WORK REQUIRED:
Return the material word for word. Do not include the pictures.

INFORMATION GIVEN:
--------------------------------
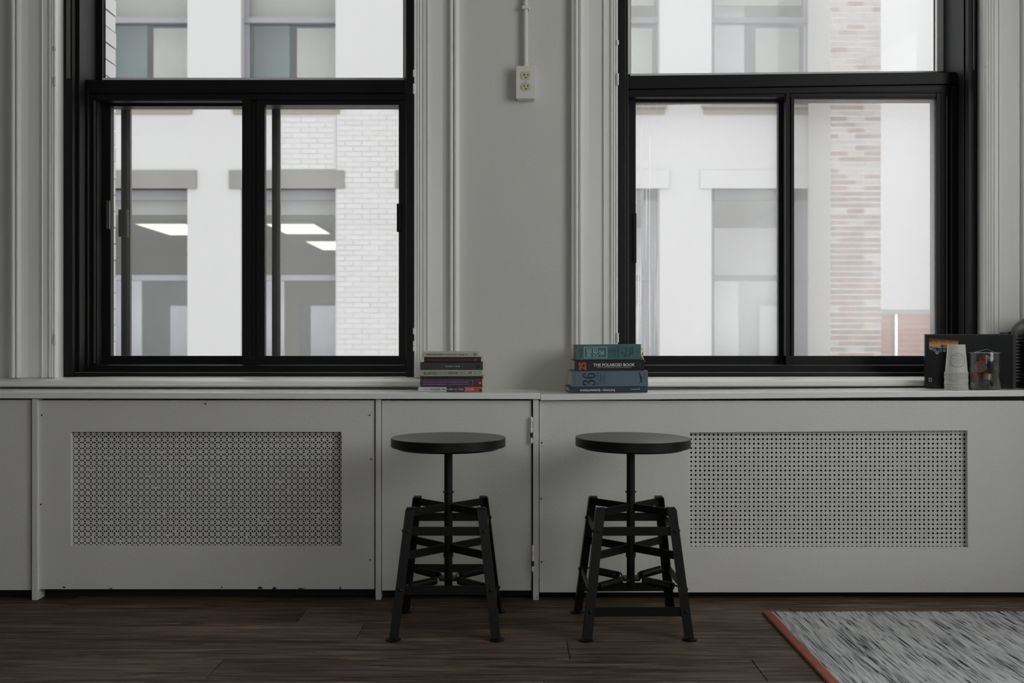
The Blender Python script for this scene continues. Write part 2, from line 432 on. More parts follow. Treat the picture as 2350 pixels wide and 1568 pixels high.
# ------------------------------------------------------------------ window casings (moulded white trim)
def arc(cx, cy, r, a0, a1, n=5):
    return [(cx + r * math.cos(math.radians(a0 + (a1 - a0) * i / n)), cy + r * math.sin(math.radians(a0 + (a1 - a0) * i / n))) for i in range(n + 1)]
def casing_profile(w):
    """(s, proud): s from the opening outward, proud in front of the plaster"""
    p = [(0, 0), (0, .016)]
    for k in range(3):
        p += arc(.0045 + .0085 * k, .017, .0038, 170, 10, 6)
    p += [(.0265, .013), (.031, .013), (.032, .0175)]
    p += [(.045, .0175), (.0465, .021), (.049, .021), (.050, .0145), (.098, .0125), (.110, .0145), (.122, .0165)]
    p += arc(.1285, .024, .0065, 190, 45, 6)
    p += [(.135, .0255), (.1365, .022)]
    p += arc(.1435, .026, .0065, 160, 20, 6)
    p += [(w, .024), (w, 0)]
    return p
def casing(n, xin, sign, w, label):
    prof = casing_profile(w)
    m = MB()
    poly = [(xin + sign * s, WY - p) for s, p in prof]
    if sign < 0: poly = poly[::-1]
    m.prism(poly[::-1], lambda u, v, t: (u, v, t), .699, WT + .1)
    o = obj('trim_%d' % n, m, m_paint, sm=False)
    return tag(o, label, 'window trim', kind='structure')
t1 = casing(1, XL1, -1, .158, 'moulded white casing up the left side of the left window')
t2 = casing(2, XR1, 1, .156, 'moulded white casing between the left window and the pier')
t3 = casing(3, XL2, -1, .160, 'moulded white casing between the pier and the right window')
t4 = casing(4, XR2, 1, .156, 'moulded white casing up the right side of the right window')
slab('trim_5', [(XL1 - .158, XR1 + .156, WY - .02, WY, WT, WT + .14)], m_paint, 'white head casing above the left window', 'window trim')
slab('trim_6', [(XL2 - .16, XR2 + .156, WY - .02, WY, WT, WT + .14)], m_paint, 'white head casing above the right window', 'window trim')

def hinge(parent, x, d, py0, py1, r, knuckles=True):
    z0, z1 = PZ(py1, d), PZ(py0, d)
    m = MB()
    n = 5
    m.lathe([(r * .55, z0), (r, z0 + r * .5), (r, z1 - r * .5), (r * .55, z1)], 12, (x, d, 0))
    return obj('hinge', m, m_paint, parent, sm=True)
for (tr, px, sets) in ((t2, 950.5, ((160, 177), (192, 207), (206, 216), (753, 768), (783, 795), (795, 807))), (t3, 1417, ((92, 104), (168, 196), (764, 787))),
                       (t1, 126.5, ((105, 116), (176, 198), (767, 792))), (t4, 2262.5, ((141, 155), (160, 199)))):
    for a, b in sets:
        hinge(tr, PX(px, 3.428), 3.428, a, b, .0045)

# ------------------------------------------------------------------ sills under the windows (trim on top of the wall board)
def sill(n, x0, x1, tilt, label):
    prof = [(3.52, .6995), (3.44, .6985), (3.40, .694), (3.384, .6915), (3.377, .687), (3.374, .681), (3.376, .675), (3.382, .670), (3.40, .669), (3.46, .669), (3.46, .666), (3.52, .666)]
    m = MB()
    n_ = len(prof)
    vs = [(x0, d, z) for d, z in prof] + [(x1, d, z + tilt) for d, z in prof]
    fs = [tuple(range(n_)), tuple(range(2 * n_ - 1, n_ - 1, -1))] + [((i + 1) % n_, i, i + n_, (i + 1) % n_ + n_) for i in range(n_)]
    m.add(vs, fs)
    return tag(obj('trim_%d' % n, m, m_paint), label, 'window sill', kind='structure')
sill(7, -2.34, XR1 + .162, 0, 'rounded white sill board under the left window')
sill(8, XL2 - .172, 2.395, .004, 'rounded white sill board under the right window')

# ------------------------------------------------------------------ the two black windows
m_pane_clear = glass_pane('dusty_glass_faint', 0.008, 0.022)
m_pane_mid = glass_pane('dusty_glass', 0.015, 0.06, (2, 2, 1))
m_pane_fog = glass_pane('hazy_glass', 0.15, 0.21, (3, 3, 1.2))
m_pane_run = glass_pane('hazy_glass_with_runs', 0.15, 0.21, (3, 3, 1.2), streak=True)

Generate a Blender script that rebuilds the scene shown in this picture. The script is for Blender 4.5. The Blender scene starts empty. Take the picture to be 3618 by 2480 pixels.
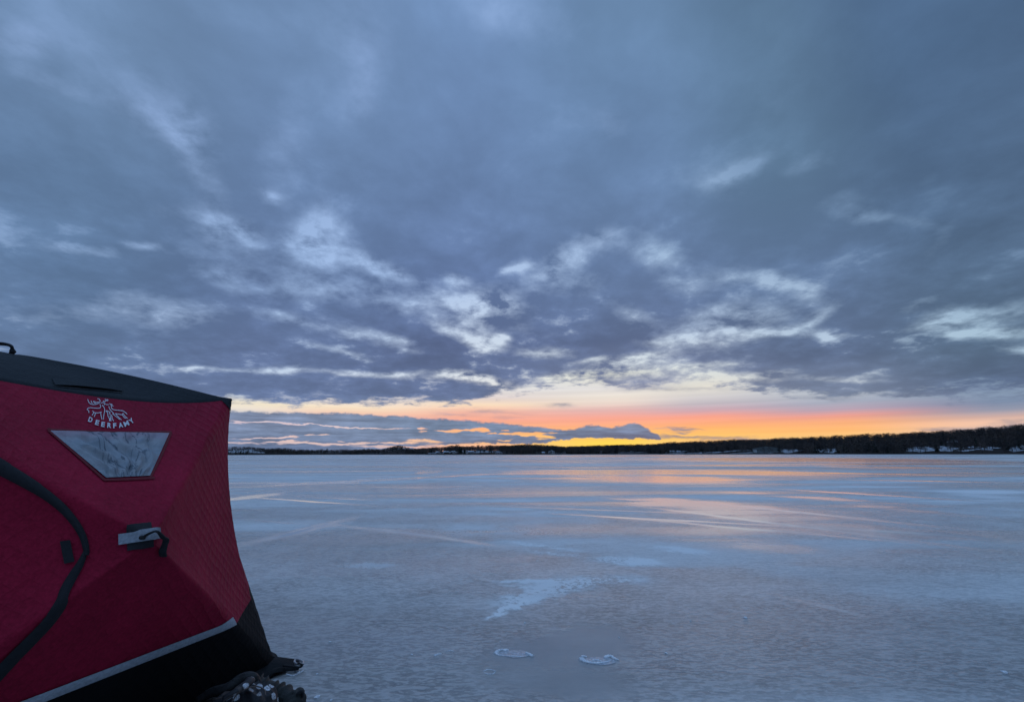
--------------------------------
RESPONSE TO THE TASK:
The Blender Python script for this scene continues. Write part 2, from line 432 on. More parts follow. Treat the picture as 2350 pixels wide and 1568 pixels high.
# ------------------------------------------------------------------ window casings (moulded white trim)
def arc(cx, cy, r, a0, a1, n=5):
    return [(cx + r * math.cos(math.radians(a0 + (a1 - a0) * i / n)), cy + r * math.sin(math.radians(a0 + (a1 - a0) * i / n))) for i in range(n + 1)]
def casing_profile(w):
    """(s, proud): s from the opening outward, proud in front of the plaster"""
    p = [(0, 0), (0, .016)]
    for k in range(3):
        p += arc(.0045 + .0085 * k, .017, .0038, 170, 10, 6)
    p += [(.0265, .013), (.031, .013), (.032, .0175)]
    p += [(.045, .0175), (.0465, .021), (.049, .021), (.050, .0145), (.098, .0125), (.110, .0145), (.122, .0165)]
    p += arc(.1285, .024, .0065, 190, 45, 6)
    p += [(.135, .0255), (.1365, .022)]
    p += arc(.1435, .026, .0065, 160, 20, 6)
    p += [(w, .024), (w, 0)]
    return p
def casing(n, xin, sign, w, label):
    prof = casing_profile(w)
    m = MB()
    poly = [(xin + sign * s, WY - p) for s, p in prof]
    if sign < 0: poly = poly[::-1]
    m.prism(poly[::-1], lambda u, v, t: (u, v, t), .699, WT + .1)
    o = obj('trim_%d' % n, m, m_paint, sm=False)
    return tag(o, label, 'window trim', kind='structure')
t1 = casing(1, XL1, -1, .158, 'moulded white casing up the left side of the left window')
t2 = casing(2, XR1, 1, .156, 'moulded white casing between the left window and the pier')
t3 = casing(3, XL2, -1, .160, 'moulded white casing between the pier and the right window')
t4 = casing(4, XR2, 1, .156, 'moulded white casing up the right side of the right window')
slab('trim_5', [(XL1 - .158, XR1 + .156, WY - .02, WY, WT, WT + .14)], m_paint, 'white head casing above the left window', 'window trim')
slab('trim_6', [(XL2 - .16, XR2 + .156, WY - .02, WY, WT, WT + .14)], m_paint, 'white head casing above the right window', 'window trim')

def hinge(parent, x, d, py0, py1, r, knuckles=True):
    z0, z1 = PZ(py1, d), PZ(py0, d)
    m = MB()
    n = 5
    m.lathe([(r * .55, z0), (r, z0 + r * .5), (r, z1 - r * .5), (r * .55, z1)], 12, (x, d, 0))
    return obj('hinge', m, m_paint, parent, sm=True)
for (tr, px, sets) in ((t2, 950.5, ((160, 177), (192, 207), (206, 216), (753, 768), (783, 795), (795, 807))), (t3, 1417, ((92, 104), (168, 196), (764, 787))),
                       (t1, 126.5, ((105, 116), (176, 198), (767, 792))), (t4, 2262.5, ((141, 155), (160, 199)))):
    for a, b in sets:
        hinge(tr, PX(px, 3.428), 3.428, a, b, .0045)

# ------------------------------------------------------------------ sills under the windows (trim on top of the wall board)
def sill(n, x0, x1, tilt, label):
    prof = [(3.52, .6995), (3.44, .6985), (3.40, .694), (3.384, .6915), (3.377, .687), (3.374, .681), (3.376, .675), (3.382, .670), (3.40, .669), (3.46, .669), (3.46, .666), (3.52, .666)]
    m = MB()
    n_ = len(prof)
    vs = [(x0, d, z) for d, z in prof] + [(x1, d, z + tilt) for d, z in prof]
    fs = [tuple(range(n_)), tuple(range(2 * n_ - 1, n_ - 1, -1))] + [((i + 1) % n_, i, i + n_, (i + 1) % n_ + n_) for i in range(n_)]
    m.add(vs, fs)
    return tag(obj('trim_%d' % n, m, m_paint), label, 'window sill', kind='structure')
sill(7, -2.34, XR1 + .162, 0, 'rounded white sill board under the left window')
sill(8, XL2 - .172, 2.395, .004, 'rounded white sill board under the right window')

# ------------------------------------------------------------------ the two black windows
m_pane_clear = glass_pane('dusty_glass_faint', 0.008, 0.022)
m_pane_mid = glass_pane('dusty_glass', 0.015, 0.06, (2, 2, 1))
m_pane_fog = glass_pane('hazy_glass', 0.15, 0.21, (3, 3, 1.2))
m_pane_run = glass_pane('hazy_glass_with_runs', 0.15, 0.21, (3, 3, 1.2), streak=True)

Generate a Blender script that rebuilds the scene shown in this picture. The script is for Blender 4.5. The Blender scene starts empty. Take the picture to be 3618 by 2480 pixels.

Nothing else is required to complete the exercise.